La domanda di riserva: «Chi è il mio prossimo?»
La parabola del Samaritano (Lc 10,25-37) che oggi la liturgia ci propone e che viene spesso considerata come una delle pagine evangeliche più ricche e significative, è stata commentata e sviscerata da teologi, biblisti, maestri di spiritualità in tutti i sensi possibili, trovando sempre nuove fonti di arricchimento per la vita cristiana. Possiamo perciò soffermarci qui solo su pochi aspetti, senza pretendere di essere esaustivi. Il contesto in cui essa si colloca è quello della comprensione della legge di Dio e della sua traduzione in pratica. E’ la domanda su «cosa sta scritto nella legge» per ottenere la vita eterna, che dà il via a tutto ciò che segue. Del resto la liturgia di questa domenica ci propone una riflessione sulle legge di Dio anche nelle altre letture (Dt 30,10-14 e Col 1,15-20); una legge, ci viene detto, vicino al nostro cuore, non confinata in uno spazio inaccessibile, che risponde al nostro bisogno più intimo ed è in consonanza con le nostre aspettative più vere.
Eppure Paolo, che della Legge ha grande esperienza, per i suoi trascorsi, metterà in luce il suo fallimento nel procurare all’uomo la giustificazione, la vita, la comunione con Dio. Egli dirà che senz’altro la Legge è buona, ma da qualche parte, evidentemente c’è un problema, e questo problema è la vita concreta dell’uomo (cf Rm 7,7-12). La legge è lineare, ma l’uomo non lo è affatto. Chi è dipendente da qualche sostanza, droga, alcool, gioco, sa bene il pericolo che corre, gli avvertimenti sui pacchetti di sigarette o sui manifesti pubblicitari sono in gran parte inutili. Si da per scontato che una persona cerchi il proprio bene, ma poi entrano in gioco moltissimi altri fattori.

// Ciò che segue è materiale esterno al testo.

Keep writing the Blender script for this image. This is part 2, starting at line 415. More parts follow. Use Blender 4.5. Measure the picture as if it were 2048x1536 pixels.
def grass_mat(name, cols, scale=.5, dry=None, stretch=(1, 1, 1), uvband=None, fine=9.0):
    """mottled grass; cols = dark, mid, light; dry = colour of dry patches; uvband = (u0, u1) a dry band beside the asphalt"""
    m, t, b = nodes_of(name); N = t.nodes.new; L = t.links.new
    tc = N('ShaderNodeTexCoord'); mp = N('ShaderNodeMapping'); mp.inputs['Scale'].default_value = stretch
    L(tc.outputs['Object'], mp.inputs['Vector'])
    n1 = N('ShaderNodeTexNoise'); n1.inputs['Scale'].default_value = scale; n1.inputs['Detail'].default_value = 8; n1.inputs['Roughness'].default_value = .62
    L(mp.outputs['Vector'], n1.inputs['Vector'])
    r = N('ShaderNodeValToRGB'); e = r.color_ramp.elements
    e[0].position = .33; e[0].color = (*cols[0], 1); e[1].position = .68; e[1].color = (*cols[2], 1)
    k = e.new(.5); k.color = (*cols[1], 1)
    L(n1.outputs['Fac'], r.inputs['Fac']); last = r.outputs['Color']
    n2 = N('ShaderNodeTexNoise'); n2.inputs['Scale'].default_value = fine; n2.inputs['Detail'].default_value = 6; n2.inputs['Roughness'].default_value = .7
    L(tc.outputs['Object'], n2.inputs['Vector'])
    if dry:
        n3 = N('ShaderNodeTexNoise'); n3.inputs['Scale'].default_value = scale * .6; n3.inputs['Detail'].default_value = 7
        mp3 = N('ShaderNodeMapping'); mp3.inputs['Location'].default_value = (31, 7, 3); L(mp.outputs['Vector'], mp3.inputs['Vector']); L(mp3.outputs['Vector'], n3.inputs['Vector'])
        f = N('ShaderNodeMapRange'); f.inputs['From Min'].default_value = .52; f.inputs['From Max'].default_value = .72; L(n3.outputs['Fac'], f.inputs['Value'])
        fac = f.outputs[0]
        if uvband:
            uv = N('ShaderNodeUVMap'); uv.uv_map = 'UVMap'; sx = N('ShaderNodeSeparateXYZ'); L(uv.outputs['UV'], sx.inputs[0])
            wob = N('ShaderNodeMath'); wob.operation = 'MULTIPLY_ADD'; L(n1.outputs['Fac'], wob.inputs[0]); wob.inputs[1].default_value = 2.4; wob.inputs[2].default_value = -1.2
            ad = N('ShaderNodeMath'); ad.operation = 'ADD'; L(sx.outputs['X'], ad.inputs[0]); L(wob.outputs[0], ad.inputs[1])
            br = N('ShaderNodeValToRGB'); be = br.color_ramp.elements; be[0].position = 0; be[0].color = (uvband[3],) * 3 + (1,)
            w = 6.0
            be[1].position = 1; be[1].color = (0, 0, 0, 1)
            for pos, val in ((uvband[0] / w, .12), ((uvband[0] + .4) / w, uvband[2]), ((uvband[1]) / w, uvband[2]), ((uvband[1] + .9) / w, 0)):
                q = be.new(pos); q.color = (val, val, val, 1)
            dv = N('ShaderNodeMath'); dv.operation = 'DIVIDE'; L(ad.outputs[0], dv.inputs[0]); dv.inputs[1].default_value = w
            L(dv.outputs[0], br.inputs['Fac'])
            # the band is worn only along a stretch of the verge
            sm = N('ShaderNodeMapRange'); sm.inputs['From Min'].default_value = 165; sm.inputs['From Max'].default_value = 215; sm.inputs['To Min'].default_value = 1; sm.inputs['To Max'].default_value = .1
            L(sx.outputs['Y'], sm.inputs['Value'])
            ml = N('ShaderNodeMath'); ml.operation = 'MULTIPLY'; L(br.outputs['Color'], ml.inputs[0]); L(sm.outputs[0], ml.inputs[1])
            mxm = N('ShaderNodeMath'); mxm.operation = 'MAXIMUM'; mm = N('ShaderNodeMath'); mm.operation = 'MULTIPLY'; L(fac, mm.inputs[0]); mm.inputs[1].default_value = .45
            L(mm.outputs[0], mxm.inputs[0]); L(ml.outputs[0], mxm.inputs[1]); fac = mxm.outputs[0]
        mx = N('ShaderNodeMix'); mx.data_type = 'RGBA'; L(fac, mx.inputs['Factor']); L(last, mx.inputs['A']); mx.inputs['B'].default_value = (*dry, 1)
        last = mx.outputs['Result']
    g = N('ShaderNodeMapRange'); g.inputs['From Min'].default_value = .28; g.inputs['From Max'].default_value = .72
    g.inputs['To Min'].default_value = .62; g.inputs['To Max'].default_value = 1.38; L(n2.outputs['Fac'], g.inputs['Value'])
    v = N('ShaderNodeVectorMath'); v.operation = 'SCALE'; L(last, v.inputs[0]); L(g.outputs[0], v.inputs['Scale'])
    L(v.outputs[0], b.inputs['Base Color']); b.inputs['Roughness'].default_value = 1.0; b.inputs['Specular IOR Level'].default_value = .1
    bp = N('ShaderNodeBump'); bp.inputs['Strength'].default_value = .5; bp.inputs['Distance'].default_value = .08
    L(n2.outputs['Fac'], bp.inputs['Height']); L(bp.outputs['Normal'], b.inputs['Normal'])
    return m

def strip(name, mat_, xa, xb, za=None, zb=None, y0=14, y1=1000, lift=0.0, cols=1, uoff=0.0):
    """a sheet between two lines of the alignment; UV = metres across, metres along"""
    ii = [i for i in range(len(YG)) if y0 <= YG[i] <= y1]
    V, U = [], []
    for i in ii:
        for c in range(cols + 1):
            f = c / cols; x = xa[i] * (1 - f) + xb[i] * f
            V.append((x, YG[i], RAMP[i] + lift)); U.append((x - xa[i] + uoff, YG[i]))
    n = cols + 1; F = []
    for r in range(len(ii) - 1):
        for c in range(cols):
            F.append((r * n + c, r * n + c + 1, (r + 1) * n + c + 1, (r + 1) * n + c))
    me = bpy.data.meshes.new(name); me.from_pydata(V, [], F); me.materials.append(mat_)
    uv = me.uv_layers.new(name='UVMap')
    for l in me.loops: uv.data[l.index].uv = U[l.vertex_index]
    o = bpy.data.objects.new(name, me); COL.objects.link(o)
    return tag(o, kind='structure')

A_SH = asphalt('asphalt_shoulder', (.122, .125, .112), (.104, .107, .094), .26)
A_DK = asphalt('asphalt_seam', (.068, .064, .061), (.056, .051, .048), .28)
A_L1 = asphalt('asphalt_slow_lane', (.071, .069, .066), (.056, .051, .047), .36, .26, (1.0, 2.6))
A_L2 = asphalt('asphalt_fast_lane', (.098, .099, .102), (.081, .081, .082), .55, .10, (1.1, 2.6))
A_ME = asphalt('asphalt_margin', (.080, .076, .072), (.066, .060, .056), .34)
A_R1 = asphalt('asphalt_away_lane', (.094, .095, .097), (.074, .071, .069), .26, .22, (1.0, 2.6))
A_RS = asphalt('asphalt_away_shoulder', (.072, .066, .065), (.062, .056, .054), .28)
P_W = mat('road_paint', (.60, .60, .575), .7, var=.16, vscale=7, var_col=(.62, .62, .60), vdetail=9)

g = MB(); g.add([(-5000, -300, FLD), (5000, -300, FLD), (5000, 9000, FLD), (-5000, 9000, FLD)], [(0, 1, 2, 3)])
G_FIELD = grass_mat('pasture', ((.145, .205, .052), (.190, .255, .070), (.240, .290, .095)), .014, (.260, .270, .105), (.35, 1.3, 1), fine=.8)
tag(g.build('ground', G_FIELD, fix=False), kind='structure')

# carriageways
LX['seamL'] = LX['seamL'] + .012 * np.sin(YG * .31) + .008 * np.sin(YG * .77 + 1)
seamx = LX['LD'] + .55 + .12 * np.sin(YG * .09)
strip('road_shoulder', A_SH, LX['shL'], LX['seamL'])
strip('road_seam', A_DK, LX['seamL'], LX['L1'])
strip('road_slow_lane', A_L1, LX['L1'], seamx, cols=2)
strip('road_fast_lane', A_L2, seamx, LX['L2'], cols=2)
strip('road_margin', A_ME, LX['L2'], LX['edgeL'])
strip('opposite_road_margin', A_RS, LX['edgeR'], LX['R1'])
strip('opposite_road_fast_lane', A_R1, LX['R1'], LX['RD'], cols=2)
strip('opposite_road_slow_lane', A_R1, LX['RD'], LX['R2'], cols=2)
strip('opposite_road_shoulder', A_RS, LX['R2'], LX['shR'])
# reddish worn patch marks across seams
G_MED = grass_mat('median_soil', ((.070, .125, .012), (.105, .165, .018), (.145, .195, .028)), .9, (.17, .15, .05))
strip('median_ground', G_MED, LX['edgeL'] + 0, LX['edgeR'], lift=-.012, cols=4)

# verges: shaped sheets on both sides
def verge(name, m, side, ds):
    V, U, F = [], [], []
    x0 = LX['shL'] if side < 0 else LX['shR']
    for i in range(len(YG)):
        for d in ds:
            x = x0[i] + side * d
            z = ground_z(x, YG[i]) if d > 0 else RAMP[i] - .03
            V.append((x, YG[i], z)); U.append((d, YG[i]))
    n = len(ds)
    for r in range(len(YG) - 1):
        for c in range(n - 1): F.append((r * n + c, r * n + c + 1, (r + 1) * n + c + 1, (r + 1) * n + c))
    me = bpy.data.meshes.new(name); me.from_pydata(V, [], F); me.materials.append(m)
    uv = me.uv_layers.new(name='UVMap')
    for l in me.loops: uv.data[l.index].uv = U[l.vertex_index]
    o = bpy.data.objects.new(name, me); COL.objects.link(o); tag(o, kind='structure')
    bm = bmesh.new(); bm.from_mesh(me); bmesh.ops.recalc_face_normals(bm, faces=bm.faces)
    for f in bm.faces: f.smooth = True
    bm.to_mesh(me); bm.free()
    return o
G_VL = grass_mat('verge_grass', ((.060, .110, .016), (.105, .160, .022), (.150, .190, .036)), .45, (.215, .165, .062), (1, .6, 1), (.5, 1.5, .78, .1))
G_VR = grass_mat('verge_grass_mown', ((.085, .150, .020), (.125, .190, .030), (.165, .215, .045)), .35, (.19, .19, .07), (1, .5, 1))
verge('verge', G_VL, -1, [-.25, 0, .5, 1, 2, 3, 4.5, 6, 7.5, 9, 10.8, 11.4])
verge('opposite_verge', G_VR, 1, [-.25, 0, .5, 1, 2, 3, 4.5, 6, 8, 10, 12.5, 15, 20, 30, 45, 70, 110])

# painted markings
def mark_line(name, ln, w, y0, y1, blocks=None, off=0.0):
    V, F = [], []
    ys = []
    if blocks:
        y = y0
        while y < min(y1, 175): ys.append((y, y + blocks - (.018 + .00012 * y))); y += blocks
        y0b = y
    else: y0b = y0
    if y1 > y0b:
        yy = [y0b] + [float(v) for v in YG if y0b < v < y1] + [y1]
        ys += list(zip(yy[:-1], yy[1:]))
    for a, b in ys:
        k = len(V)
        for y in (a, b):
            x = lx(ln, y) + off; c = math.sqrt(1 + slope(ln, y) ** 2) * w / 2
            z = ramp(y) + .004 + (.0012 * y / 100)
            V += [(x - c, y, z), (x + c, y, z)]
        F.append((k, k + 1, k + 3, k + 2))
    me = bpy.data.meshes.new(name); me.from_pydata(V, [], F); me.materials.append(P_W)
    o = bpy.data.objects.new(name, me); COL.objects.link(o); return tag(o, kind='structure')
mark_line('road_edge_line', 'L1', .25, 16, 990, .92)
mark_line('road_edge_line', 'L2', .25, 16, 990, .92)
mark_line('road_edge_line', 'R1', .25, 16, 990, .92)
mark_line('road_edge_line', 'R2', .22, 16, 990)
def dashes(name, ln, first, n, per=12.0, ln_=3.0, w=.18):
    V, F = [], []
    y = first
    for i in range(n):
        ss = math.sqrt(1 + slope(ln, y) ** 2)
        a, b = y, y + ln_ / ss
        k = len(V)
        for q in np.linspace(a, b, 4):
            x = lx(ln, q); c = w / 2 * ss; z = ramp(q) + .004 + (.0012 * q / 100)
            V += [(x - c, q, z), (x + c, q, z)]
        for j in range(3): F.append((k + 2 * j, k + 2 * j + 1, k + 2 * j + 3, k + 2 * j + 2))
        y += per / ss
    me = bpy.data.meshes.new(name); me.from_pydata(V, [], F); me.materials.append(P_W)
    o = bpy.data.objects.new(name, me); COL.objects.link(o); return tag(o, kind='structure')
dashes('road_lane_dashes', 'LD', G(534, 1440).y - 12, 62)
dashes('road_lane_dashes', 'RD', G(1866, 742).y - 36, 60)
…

Ecco perché è così difficile cambiare modi di vita, agire, al di là delle chiacchiere, per la salvaguardia dell’ambiente, o la limitazione delle armi da fuoco… si sa che non si può andare avanti così, ciò non significa che singoli o comunità facciano realmente qualcosa per cambiare. E sappiamo anche che una vita evangelica, una carità autenticamente vissuta dona un’esperienza di pienezza inestimabile. Ma ciò non basta perché questo diventi prassi di vita. C’è sempre una domanda di riserva: «e chi è il mio prossimo?»: il mio concittadino, il mio correligionario, il membro del mio club, il tifoso della mia squadra, l’iscritto al mio sindacato?
Interessante anche il ribaltamento operato dalla parabola: chi è il prossimo del ferito? Colui che gli si è fatto vicino e che, in ultima analisi, è Cristo stesso, il vero Buon Samaritano. Ma anche questo richiede un cambiamento in chi è oggetto di questa sollecitudine. Sembrerebbe scontato: chi non vorrebbe essere servito, chi non vorrebbe trovare aiuto dal prossimo? In realtà anche questo non è lineare perché ogni incontro tende al cambiamento per cui non solo non è facile aiutare, ma a volte neppure farsi aiutare. Non sappiamo se il ferito abbia avuto qualche problema a lasciarsi toccare dal Samaritano, il testo non lo dice (forse anche a causa delle botte prese). Ma non sarebbe il primo a non volere essere toccato (o peggio, avere una trasfusione di sangue) da un nero o da un gay. E questo ci dà il senso di come una legge, chiara, scritta nel nostro cuore, vicina a noi possa essere stravolta e vanificata.